What a Quality Quote Should Include
A complete web design quote should include the project description, a clear scope of work with specific deliverables, the technology and platform, the timeline with key milestones, the price (broken into phases or line items), payment terms, the validity period, and clearly stated exclusions. The exclusions section is just as important as the inclusions — it prevents the most common scope conflicts.

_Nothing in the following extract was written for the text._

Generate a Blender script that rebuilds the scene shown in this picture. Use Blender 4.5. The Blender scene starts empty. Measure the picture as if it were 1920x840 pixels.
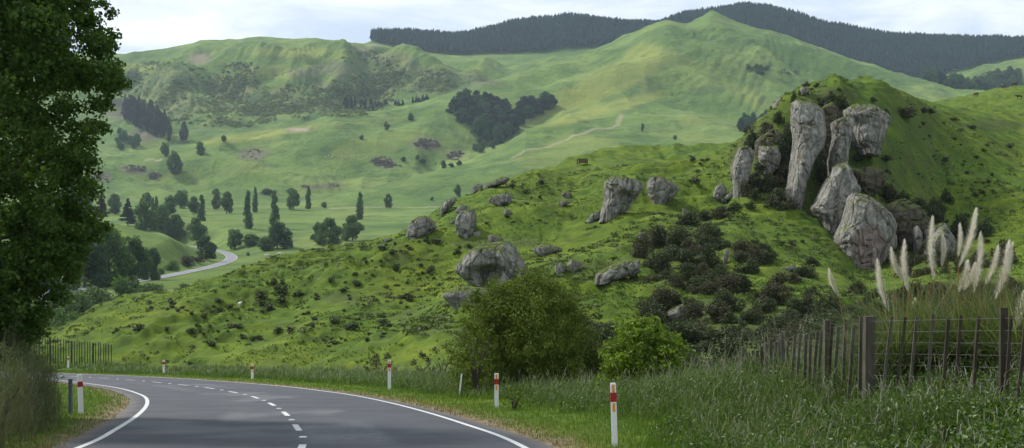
import bpy, math, random
import numpy as np
F = 2400.0; HZ = 460.0
rnd = random.Random(7)
rng = np.random.default_rng(11)
scene = bpy.context.scene
COL = scene.collection

# ------------------------------------------------------------------ noise
def _h(ix, iy, iz, s):
    n = (ix.astype(np.int64) * 374761393 + iy.astype(np.int64) * 668265263 + iz.astype(np.int64) * 2147483647 + s * 974634777) & 0xFFFFFFFF
    n = ((n ^ (n >> 13)) * 1274126177) & 0xFFFFFFFF
    n = ((n ^ (n >> 16)) * 2246822519) & 0xFFFFFFFF
    return ((n ^ (n >> 15)) & 0xFFFFFF) / float(0xFFFFFF)
def vn2(x, y, s=0):
    x = np.asarray(x, float); y = np.asarray(y, float)
    ix = np.floor(x); iy = np.floor(y); fx = x - ix; fy = y - iy
    fx = fx * fx * fx * (fx * (fx * 6 - 15) + 10); fy = fy * fy * fy * (fy * (fy * 6 - 15) + 10)
    z = np.zeros_like(ix)
    a = _h(ix, iy, z, s); b = _h(ix + 1, iy, z, s); c = _h(ix, iy + 1, z, s); d = _h(ix + 1, iy + 1, z, s)
    return (a * (1 - fx) + b * fx) * (1 - fy) + (c * (1 - fx) + d * fx) * fy * 1.0
def vn3(x, y, zz, s=0):
    ix = np.floor(x); iy = np.floor(y); iz = np.floor(zz)
    fx = x - ix; fy = y - iy; fz = zz - iz
    fx = fx * fx * (3 - 2 * fx); fy = fy * fy * (3 - 2 * fy); fz = fz * fz * (3 - 2 * fz)
    r = 0
    for dz in (0, 1):
        wz = fz if dz else 1 - fz
        for dy in (0, 1):
            wy = fy if dy else 1 - fy
            r = r + wz * wy * (_h(ix, iy + dy, iz + dz, s) * (1 - fx) + _h(ix + 1, iy + dy, iz + dz, s) * fx)
    return r
def fbm2(x, y, o=4, s=0):
    r = 0; a = 1.0; t = 0
    c, sn = math.cos(.6), math.sin(.6)
    for i in range(o):
        r = r + a * (vn2(x, y, s + i) * 2 - 1); t += a; a *= .5
        x, y = (x * c - y * sn) * 2.03 + 11.3, (x * sn + y * c) * 2.03 - 7.1
    return r / t
def ridg2(x, y, o=3, s=0):
    r = 0; a = 1.0; t = 0
    for i in range(o):
        r = r + a * (1 - np.abs(vn2(x, y, s + i) * 2 - 1) * 2); t += a; a *= .5
        x, y = x * 2.1 + 3.3, y * 2.1 - 7.7
    return r / t
def fbm3(x, y, z, o=4, s=0):
    r = 0; a = 1.0; t = 0
    for i in range(o):
        r = r + a * (vn3(x, y, z, s + i) * 2 - 1); t += a; a *= .5
        x, y, z = x * 2.07 + 1.3, y * 2.07 - 4.1, z * 2.07 + 2.9
    return r / t
def sstep(a, b, x):
    t = np.clip((x - a) / (b - a), 0, 1); return t * t * (3 - 2 * t)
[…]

The quote should also clarify how change requests are handled. Common approaches include hourly rates for out-of-scope work, change order forms requiring written approval, or fixed-fee add-ons for predictable extras like additional pages.
How to Request a Quote
The more context you provide, the more accurate the quote. When requesting a quote, share your business goals, target audience, approximate page count, must-have features, integrations, content readiness, design preferences, examples of sites you like, your budget range, and your desired launch date. Reluctance to share a budget range almost always results in less useful quotes — designers price differently for $5,000 and $50,000 projects, and shooting in the dark wastes everyone's time.
Sending the same brief to 2–4 vendors creates a fair comparison. Sending it to 10+ leads to vendors deprioritizing your inquiry because the odds of winning feel too low.
How to Evaluate Multiple Quotes
Comparing quotes purely on price is a mistake. Cheaper quotes often hide assumptions that surface later as expensive add-ons. Smarter evaluation looks at scope clarity, deliverable specificity, team experience, portfolio relevance, communication quality during the sales process, post-launch support, and references. The cheapest quote that delivers a working site is rarely the best business decision; the right quote is the one that delivers the right outcomes within the right budget.
Watch out for vague phrasing like "a beautiful website that meets your needs." Specificity is a hallmark of professionalism. So is the willingness to push back on requests that don't serve the business goals.
How to Prepare a Quote (For Designers)
Designers preparing quotes should start with a discovery conversation, even a short one, before sending numbers. Quoting blind almost always produces undervalued work. After discovery, build the quote in clear sections, pad estimates appropriately for unknowns, and avoid quoting hours unless explicitly requested — fixed-fee project pricing tied to outcomes is usually more compelling and more profitable.
Always include a validity period (commonly 14–30 days) and reserve the right to re-quote if scope changes significantly during contract negotiation. This protects against clients shopping a quote and returning months later expecting the same number.
From Quote to Contract
The quote is the starting point of a more detailed agreement. Once accepted, it becomes the basis of the contract, kickoff brief, and project plan. Treat it as a foundational document — every line should be defensible, specific, and aligned with the conversation that produced it. A clean quote leads to a clean project, and a clean project leads to referrals, repeat work, and a reputation that compounds over time.